It’s still unclear how our art, literature, and music will be shaped by America’s new administration. What novels will give us solace during the next four years? What songs will provide us the strength to wake up every morning and get out of our goddamn beds? For Ahmed Gallab, the most effective way to respond to hate is with hope, and to overcome anger with joy.

Born in London to Sudanese parents, Gallab and his family moved to the US when he was five after briefly living in Sudan. Cutting his teeth as a touring and session musician for Yeasayer, Of Montreal, and Caribou, Gallab started recording under the moniker Sinkane in 2007, using the solo project as a vehicle to create sounds that reflected his eclectic tastes and multicultural upbringing. Last month’s Life & Livin’ It incorporates Afrobeat, Sudanese pop, psych-rock, and ’60s funk like it’s soundtracking a big, global dance party. It is the most fully realized Sinkane album yet—and, not coincidentally, the most jubilant.

“I really wanted to have a lot of fun with this album,” Gallab says on the phone from Phoenix. “I would start writing a song and settle on a groove, and if it made me dance in the studio then I would know I was doing something right.”

The buoyant feel of this record has much to do with another project he began shortly after the last Sinkane album. Assuming the role of musical director, Gallab and a supercrew of musicians (which includes David Byrne and Damon Albarn) collaborated on Atomic Bomb!, a tribute to the late Nigerian funk musician William Onyeabor.

“Doing that William record was a huge deal, because he is a person who actually did influence my sound,” Gallab says. “I spent a lot of time listening to his records and dissecting all of the elements. That, if anything, inspired the sound of the new album.”

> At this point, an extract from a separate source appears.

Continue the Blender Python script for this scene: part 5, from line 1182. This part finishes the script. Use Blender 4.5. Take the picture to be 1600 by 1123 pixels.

In “U’Huh,” the immensely danceable first single from Life & Livin’ It, Gallab follows a lyric in Arabic, “kulu shi tamaam” (“everything is great”) with a line in English, “We’re all gonna be all right.” By choosing optimism over defeat, “U’Huh” echoes Kendrick Lamar’s “Alright,” with its defiant call to party and celebrate, even in the face of adversity. Gallab explains that his motivation in recording Life & Livin’ It was more personal than political—though, in our current climate, even the personal can’t help but be political.

“When I was writing this album I wasn’t really thinking about any political situation,” Gallab says. “I was thinking about my experience as an American, as a Sudanese American, as a Muslim, as a Black person, and as a citizen of the world.”

Though Life & Livin’ It incorporates sounds from such far-off and disparate places as Sudan, Nigeria, Kingston, and London, Sinkane speaks to the rich diversity of America, to the cultural and musical contributions of our nation of immigrants, and reminds us that even a revolution needs to dance from time to time.

“There are a lot of people who are political out there right now, and they are very angry,” Gallab says. “And I feel like there’s an alternative way of coping with struggle, where it’s coming together to celebrate the fact that you’re alive, and to be joyous.”